I/O library buffering: The C++ IO stream library optionally manages a buffer for every open stream. This buffer is used, in particular, to limit the number of system calls to the operating system kernel because such calls tend to have some non-trivial overhead. This is the buffer which is flushed when using
std::endl.operating system kernel and device drivers: The operating system routes the data to a specific device driver (or subsystem) based on what output device the stream is attached to. At this point, the actual behavior may vary widely depending on the nature and characteristics of that type of device. For example, when the device is a hard disk, the device driver might not initiate an immediate transfer to the device, but rather maintain its own buffer in order to further minimize redundant operations (since disks, too, are most efficiently written to in chunks). In order to explicitly flush kernel-level buffers, it may be necessary to call a system-level function such as
fsync() on Linux-- even closing the associated stream, doesn't necessarily force such flush.Example output devices might include...
- a terminal on the local machine
- a terminal on a remote machine (via SSH or similar)
- data being sent to another application via pipes or sockets
- many variations of mass-storage devices and associated file-systems, which may be (again) locally attached or distributed via a network
hardware buffers: Specific hardware may contain its own memory buffers. Hard drives, for example, typically contain a disk buffer in order to (among other things) allow the physical writes to occur without requiring the system's CPU to be engaged in the entire process.
Under many circumstances, these various buffering layers tend to be (to a certain extent) redundant -- and therefore essentially overkill. However, the buffering at each layer can provide a tremendous gain in throughput if the other layers, for whatever reason, fail to deliver optimum buffering with respect to the overhead associated with each layer.
Long story short, std::endl only addressed the buffer which is managed by the C++ IO stream library for that particular stream. After calling std::endl, the data will have been moved to kernel-level management, and what happens next with the data depends on a great many factors.
How to avoid the overhead of std::endl
- Method 1: Don't use
std::endl-- use'\n'instead. - Method 2: Don't use
std::endl-- use something like the following version instead...
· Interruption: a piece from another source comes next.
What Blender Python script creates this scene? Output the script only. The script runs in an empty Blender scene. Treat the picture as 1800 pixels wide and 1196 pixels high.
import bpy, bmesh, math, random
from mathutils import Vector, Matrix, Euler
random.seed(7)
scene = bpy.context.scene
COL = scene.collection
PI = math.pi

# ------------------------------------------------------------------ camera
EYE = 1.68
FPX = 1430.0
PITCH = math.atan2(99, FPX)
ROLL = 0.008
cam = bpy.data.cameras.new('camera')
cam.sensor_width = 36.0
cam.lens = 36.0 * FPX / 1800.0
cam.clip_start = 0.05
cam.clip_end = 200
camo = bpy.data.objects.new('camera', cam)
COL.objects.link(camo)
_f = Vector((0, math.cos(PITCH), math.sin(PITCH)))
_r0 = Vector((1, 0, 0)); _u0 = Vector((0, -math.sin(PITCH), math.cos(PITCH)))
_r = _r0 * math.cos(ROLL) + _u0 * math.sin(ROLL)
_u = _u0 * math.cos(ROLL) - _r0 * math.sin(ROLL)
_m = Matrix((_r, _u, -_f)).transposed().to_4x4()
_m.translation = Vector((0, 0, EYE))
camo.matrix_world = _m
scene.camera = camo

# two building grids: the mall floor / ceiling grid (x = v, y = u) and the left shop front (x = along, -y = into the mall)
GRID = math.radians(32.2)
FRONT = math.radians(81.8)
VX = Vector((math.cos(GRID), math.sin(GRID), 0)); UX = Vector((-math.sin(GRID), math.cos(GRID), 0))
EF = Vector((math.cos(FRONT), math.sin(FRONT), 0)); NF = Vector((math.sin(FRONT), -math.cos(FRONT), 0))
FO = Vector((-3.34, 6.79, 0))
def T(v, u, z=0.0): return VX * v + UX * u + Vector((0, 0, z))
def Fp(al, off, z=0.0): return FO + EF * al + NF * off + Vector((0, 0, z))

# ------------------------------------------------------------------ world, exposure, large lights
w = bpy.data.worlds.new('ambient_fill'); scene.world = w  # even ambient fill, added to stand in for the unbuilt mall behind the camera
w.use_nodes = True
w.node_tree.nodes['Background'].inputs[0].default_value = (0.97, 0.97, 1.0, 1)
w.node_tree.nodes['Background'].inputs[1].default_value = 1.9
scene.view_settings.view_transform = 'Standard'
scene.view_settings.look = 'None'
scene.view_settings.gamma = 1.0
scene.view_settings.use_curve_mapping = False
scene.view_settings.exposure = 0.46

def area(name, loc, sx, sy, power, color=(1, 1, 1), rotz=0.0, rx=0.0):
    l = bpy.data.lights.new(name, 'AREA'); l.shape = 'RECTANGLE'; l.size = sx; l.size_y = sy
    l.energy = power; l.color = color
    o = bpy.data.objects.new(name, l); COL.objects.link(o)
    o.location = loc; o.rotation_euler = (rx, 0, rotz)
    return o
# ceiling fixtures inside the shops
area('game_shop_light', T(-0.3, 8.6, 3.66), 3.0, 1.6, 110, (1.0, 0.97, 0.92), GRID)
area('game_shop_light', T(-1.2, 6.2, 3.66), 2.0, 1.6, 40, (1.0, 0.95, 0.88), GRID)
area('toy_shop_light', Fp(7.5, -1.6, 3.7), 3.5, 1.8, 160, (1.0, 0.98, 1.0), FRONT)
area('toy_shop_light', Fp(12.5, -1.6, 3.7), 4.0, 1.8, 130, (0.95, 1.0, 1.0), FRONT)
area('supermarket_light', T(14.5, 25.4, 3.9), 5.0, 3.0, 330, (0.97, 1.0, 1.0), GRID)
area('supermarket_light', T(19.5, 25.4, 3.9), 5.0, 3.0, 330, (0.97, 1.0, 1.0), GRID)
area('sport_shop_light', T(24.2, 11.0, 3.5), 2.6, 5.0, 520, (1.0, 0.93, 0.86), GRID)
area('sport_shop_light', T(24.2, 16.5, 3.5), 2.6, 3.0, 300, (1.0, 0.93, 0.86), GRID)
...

inline std::ostream & endl( std::ostream & os )
{
os.put( os.widen('\n') ); // http://en.cppreference.com/w/cpp/io/manip/endl
if ( debug_mode ) os.flush(); // supply 'debug_mode' however you want
return os;
}
In this example, you provide a custom endl which can be called with-or-without invoking the internal call to flush() (which is what forces the transfer to the operating system). Enabling the flush (with the debug_mode variable) is useful for debugging scenarios where you want to be able to examine the output (for example a disk-file) when the program has terminated before cleanly closing the associated streams (which would have forced a final flush of the buffer).
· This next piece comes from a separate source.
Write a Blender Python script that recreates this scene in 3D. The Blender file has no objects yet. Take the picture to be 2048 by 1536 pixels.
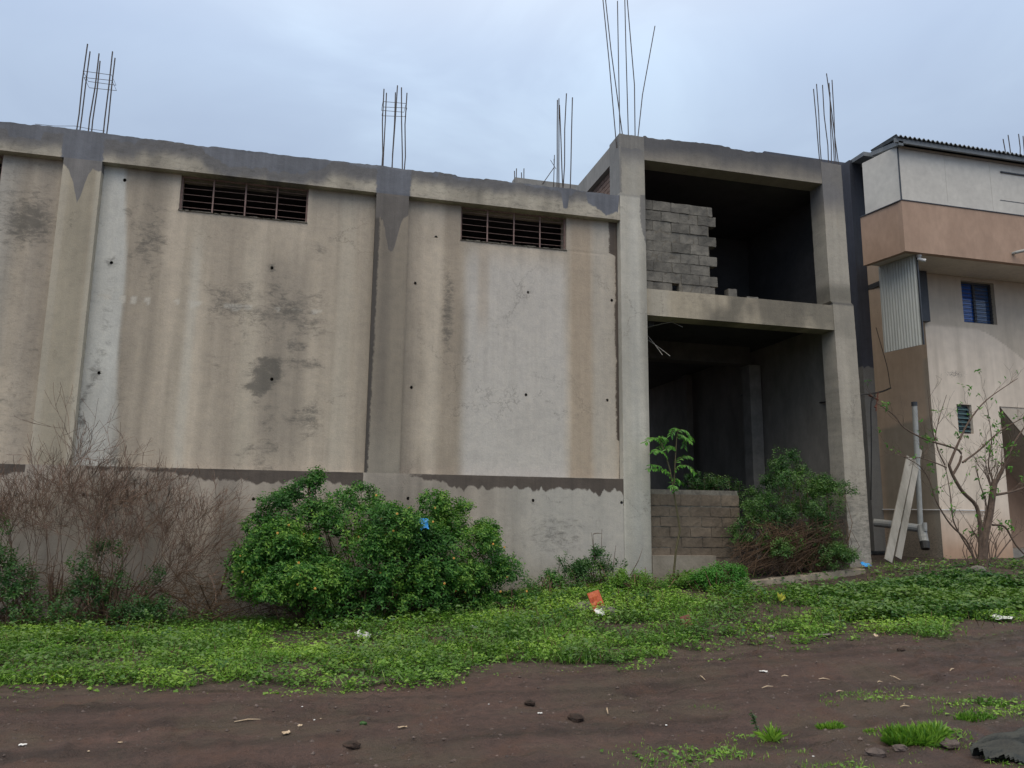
import bpy, math, random
import numpy as np
from mathutils import Vector, Matrix
random.seed(7); rng = np.random.default_rng(11)
scene = bpy.context.scene
col = scene.collection

# ------------------------------------------------------------------ camera
CAMZ = 1.6
F_PX, YAW, PITCH, ROLL = 1554.74, 0.253034, 0.168956, 0.0114667
fw = np.array([math.sin(YAW)*math.cos(PITCH), math.cos(YAW)*math.cos(PITCH), math.sin(PITCH)])
r0 = np.array([math.cos(YAW), -math.sin(YAW), 0.0]); u0 = np.cross(r0, fw)
rt = math.cos(ROLL)*r0 + math.sin(ROLL)*u0
up = -math.sin(ROLL)*r0 + math.cos(ROLL)*u0
cd = bpy.data.cameras.new('camera'); cam = bpy.data.objects.new('camera', cd); col.objects.link(cam)
cd.sensor_width = 36; cd.lens = F_PX/2048*36; cd.clip_end = 3000; cd.clip_start = 0.05
M = Matrix(((rt[0], up[0], -fw[0], 0), (rt[1], up[1], -fw[1], 0), (rt[2], up[2], -fw[2], CAMZ), (0, 0, 0, 1)))
cam.matrix_world = M
scene.camera = cam

# ------------------------------------------------------------------ world and sun
SUN_EL, SUN_AZ = math.radians(58), math.radians(205)      # azimuth clockwise from +Y
world = bpy.data.worlds.new('World'); scene.world = world; world.use_nodes = True
nt = world.node_tree; nt.nodes.clear()
def N(nt, t, **kw):
    n = nt.nodes.new(t)
    for k, v in kw.items():
        if hasattr(n, k): setattr(n, k, v)
        else: n.inputs[k].default_value = v
    return n
wo = N(nt, 'ShaderNodeOutputWorld'); bg = N(nt, 'ShaderNodeBackground'); bg.inputs['Strength'].default_value = 0.1
sky = N(nt, 'ShaderNodeTexSky', sky_type='NISHITA', sun_disc=False, sun_elevation=SUN_EL, sun_rotation=SUN_AZ)
tc = N(nt, 'ShaderNodeTexCoord'); mp = N(nt, 'ShaderNodeMapping'); mp.inputs['Scale'].default_value = (1.6, 1.6, 3.6)
mp.inputs['Location'].default_value = (0.35, 0.1, 0.2)
nz = N(nt, 'ShaderNodeTexNoise'); nz.inputs['Scale'].default_value = 1.7; nz.inputs['Detail'].default_value = 5; nz.inputs['Roughness'].default_value = .52
nz.inputs['Distortion'].default_value = .6
cr = N(nt, 'ShaderNodeValToRGB')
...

C++'s iostreams are buffered, that means that when you output to an ostream, the content will not immediately go to what is behind the stream, e.g. stdout in the case of cout. The implementation of the stream determines when to actually send the buffered part of the stream out. This is done for reasons of efficiency, it would be very inefficient to write to a network or disk stream byte by byte, by buffering this problem is solved.
This does however mean that when you write say debug messages to a log file and your program crashes you may lose part of the data you wrote to the log file through the stream, as a part of the log may still be in the stream's buffer and not yet written to the actual file. To prevent this from happening you need to make the stream flush its buffers either by an explicit flush method call, or by using the convenience of endl.
If however you're just writing to a file regularly you should use \n instead of endl to prevent the stream from unnecessarily flushing the stream every line reducing your performance.
Edited to include this note:
cin and cout have a special relationship, where reading from cin will automatically flush cout beforehand. This makes sure that the e.g. the prompt you wrote to cout will actually be seen by the user before the read from cin is waiting for input. Hence, even in cout you don't normally need endl but can use \n instead. You can create such relationships between other streams as well by tying them together.
Output is generally buffered before it's written to the intended device. That way, when writing to slow to access devices(like files), it doesn't have to access the device after every single character.
Flushing means emptying the buffer and actually writing it to the device.